Sargılardan kısa devre akımlarının geçmesi ile manyetik alanların meydana getirdiği problemler vardır. Özellikle güç transformatörleri için, manyetik alanların hesaplanması önemli olmaktadır. Şekil 2:’ de gösterilen sargılardaki manyetik alan değerlerine bağlı olarak iletkenlerde aksiyal ve radyal kuvvetler oluşmaktadır. Bu kuvvetler güç transformatörlerinde küçümsenecek değerler değildir. Örnek verecek olursak 25 MVA gücünde bir transformatörde, kısa devre anında, sargılarda yaklaşık olarak 200 kN değerinde baskı kuvvetleri oluşmakta ve bu kuvvetler sargı iletkenlerinde 70-80 N/mm2 değerinde çekme veya basma kuvvetleri oluşturmaktadırlar. Hesapları iyi yapılmayan, iletkenleri iyi seçilmeyen bir transformatörde kısa devre esnasında oluşacak kuvvetler, iletkenlerin deforme olmasına, kopmasına neden olacaktır.

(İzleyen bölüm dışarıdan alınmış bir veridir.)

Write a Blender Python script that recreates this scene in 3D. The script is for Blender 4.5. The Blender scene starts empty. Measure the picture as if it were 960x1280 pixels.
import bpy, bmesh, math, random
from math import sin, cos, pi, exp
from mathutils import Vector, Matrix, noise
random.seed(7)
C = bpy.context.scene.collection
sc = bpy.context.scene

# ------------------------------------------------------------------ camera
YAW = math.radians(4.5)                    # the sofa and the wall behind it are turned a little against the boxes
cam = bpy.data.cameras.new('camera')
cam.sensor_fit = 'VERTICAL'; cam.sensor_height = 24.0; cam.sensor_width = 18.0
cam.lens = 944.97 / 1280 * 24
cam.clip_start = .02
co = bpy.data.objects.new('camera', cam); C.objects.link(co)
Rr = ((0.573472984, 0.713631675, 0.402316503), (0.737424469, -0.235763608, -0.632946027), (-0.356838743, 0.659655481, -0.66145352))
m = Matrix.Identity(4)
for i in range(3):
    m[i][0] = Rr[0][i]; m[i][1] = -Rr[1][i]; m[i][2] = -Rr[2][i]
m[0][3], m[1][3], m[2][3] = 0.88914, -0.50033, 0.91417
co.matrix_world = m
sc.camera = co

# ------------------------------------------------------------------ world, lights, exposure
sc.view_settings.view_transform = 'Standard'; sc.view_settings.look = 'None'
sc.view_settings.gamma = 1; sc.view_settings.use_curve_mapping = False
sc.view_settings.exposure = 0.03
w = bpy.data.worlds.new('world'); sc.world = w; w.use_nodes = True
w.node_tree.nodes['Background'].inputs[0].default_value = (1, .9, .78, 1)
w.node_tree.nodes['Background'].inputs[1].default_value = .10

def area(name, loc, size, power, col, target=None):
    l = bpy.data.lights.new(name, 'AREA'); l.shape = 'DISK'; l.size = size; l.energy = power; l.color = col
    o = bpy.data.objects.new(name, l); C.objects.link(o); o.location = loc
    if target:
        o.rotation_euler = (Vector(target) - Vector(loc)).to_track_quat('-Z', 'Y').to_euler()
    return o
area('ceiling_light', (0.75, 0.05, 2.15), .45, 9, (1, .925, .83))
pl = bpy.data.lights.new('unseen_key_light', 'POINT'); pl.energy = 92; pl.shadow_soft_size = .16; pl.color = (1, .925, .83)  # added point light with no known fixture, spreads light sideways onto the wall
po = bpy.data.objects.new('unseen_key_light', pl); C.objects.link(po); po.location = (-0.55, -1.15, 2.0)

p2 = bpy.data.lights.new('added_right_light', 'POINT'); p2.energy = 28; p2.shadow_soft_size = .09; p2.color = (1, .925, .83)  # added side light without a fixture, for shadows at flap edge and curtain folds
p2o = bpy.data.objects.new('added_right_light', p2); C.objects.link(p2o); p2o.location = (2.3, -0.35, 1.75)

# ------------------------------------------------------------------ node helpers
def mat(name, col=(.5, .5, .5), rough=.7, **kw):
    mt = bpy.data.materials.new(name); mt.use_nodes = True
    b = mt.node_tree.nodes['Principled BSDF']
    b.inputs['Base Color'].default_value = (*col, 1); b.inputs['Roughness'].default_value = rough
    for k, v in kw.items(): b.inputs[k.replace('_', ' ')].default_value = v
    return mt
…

Geliştirme çalışmaları ile hesap yöntemlerinde elde edilen ilerlemeler malzeme konularında da elde edilmiştir. İlk üretilen transformatör çekirdeği, dökme demir ile üretilmiştir. Aynı yöntem ile bugün değil 100 MVA, 5 MVA gücünde bir transformatörü yapmak söz konusu bile değildir. Zira kayıp değerleri ve ısınma çok büyük olacaktır. 1905 yılında çeliğe silisyum katılarak histeresis ve edyy kayıplarının azaltılması sağlamıştır.

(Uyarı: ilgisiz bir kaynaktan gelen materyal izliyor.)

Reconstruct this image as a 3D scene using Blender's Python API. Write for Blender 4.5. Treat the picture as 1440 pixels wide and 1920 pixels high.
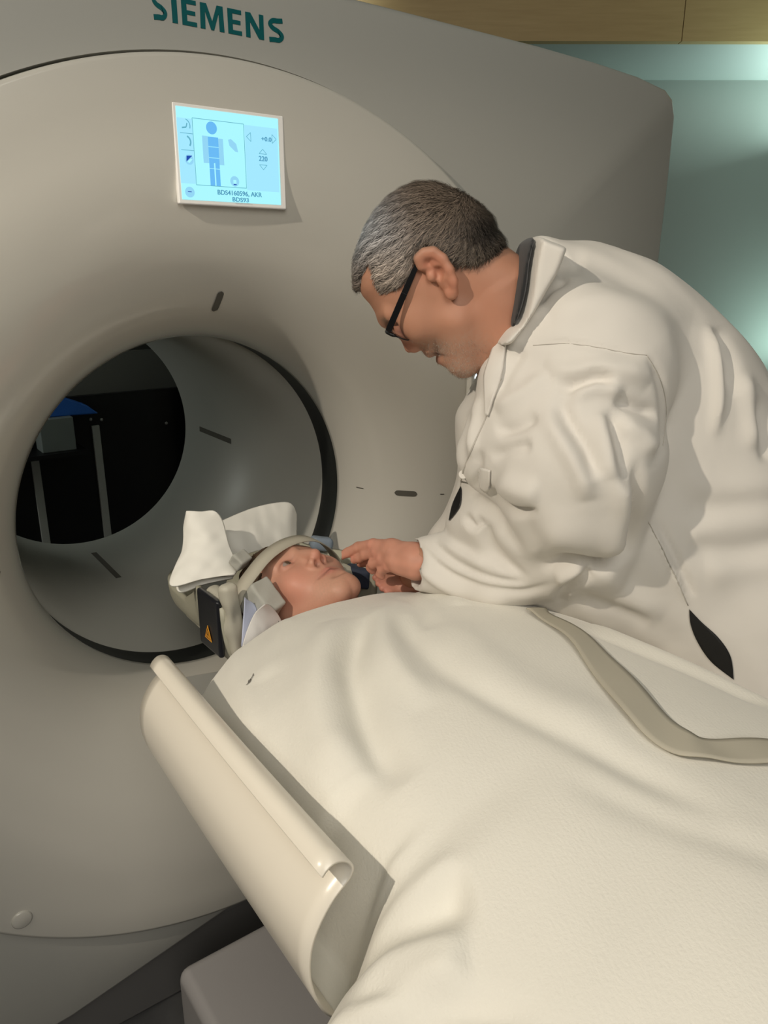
import bpy, bmesh, math, random
import numpy as np
from mathutils import Vector, Matrix

# ------------------------------------------------------------------ scene, camera, light
for o in list(bpy.data.objects):
    bpy.data.objects.remove(o, do_unlink=True)
SC = bpy.context.scene
COL = SC.collection
ZB = 1.0                                   # height of the scanner bore's axis above the floor
CR = np.array([0.81085439, -0.58524648, 0.00131127])
CU = np.array([0.1751904, 0.24486151, 0.95359906])
CF = np.array([0.55841157, 0.77300026, -0.3010766])
CC = np.array([-0.5685, -1.2033, 0.4679 + ZB])
cam = bpy.data.cameras.new('camera'); cam_o = bpy.data.objects.new('camera', cam); COL.objects.link(cam_o)
cam.sensor_fit = 'VERTICAL'; cam.sensor_height = 36.0; cam.lens = 1420.7 / 1920 * 36
cam.clip_start = 0.02; cam.clip_end = 50
cam_o.matrix_world = Matrix(((CR[0], CU[0], -CF[0], CC[0]), (CR[1], CU[1], -CF[1], CC[1]), (CR[2], CU[2], -CF[2], CC[2]), (0, 0, 0, 1)))
SC.camera = cam_o
SC.view_settings.view_transform = 'Standard'; SC.view_settings.look = 'None'
SC.view_settings.gamma = 1.0; SC.view_settings.exposure = 0.0
w = bpy.data.worlds.new('world'); SC.world = w; w.use_nodes = True
w.node_tree.nodes['Background'].inputs[0].default_value = (0.75, 0.85, 0.8, 1)
w.node_tree.nodes['Background'].inputs[1].default_value = 0.02

def lamp(name, kind, loc, target, power, color, size=0.1, spot=60, blend=0.3, size_y=None):
    l = bpy.data.lights.new(name, kind); l.energy = power; l.color = color
    if kind == 'AREA':
        l.shape = 'RECTANGLE'; l.size = size; l.size_y = size_y or size
    else:
        l.shadow_soft_size = size
    if kind == 'SPOT':
        l.spot_size = math.radians(spot); l.spot_blend = blend
    o = bpy.data.objects.new(name, l); COL.objects.link(o); o.location = loc
    o.rotation_euler = (Vector(target) - Vector(loc)).to_track_quat('-Z', 'Y').to_euler()
    return o
lamp('key_downlight', 'SPOT', (-1.75, -0.70, 1.42 + ZB), (0.2, -0.82, 0.0 + ZB), 104, (1.0, 0.89, 0.74), 0.022, 59, 0.3)
lamp('room_fill', 'AREA', (-1.2, -2.6, 1.55 + ZB), (-0.1, 0, 0.3 + ZB), 26.5, (1.0, 0.95, 0.87), 1.2)  # added broad fill from above, standing in for the room's ambient light
lamp('front_fill', 'AREA', (-0.6, -1.6, 1.58 + ZB), (-0.3, -0.9, ZB), 3.5, (1.0, 0.93, 0.83), 0.9)  # added weak overhead fill over the table, not a fixture
def FWL(a, b, z):                          # a point given along and away on the far wall's own axes
    e = Vector((CR[0], CR[1], 0)).normalized(); return Vector((CC[0], CC[1], z)) + e * a + Vector((-e.y, e.x, 0)) * b
lamp('teal_cove', 'AREA', FWL(1.8, 3.45, 2.05), FWL(1.7, 3.50, 2.4), 6, (0.72, 1.0, 0.93), 1.2, size_y=0.1)
lamp('liner_fill', 'AREA', (-1.3, 2.35, 0.35 + ZB), (0.35, 1.0, -0.1 + ZB), 5, (0.95, 1.0, 0.92), 0.4)  # added unseen fill that brightens the bore liner from behind
lamp('rear_fill', 'AREA', (1.2, 1.7, 1.7 + ZB), (0.3, 2.7, -0.5 + ZB), 14, (0.9, 1.0, 0.95), 0.5)  # added unseen fill for the rack and strips behind the bore
lamp('teal_wall_lamp', 'SPOT', FWL(2.12, 3.52, 1.08), FWL(1.75, 3.83, 1.35), 14, (0.68, 1.0, 0.90), 0.04, 110, 0.9)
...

Bu tip pahalı malzemelerin araştırmalarının, silisli saç ve diğer malzemeleri; kâğıtlar, prespanlar, yağlar vb. geliştirilmesi, trilyonluk yatırımlar gerektirdiği için ve pazar payının küçük olduğu yurdumuzda yapılmamaktadır. Bizde araştırma geliştirme konuları, malzeme konularından çok dizaynda önem kazanmaktadır. 50 MVA ve üzerindeki transformatörlerde kaçak manyetik akının önemli etkileri olmaktadır. Bunları önleyip kayıpları azaltmak için, kazan ekranlaması yapılmaktadır. Kazan ekranlaması, saç paketler halinde hazırlanarak, kazan iç yüzeyine yerleştirilmesidir. Bu sadece bir örnektir.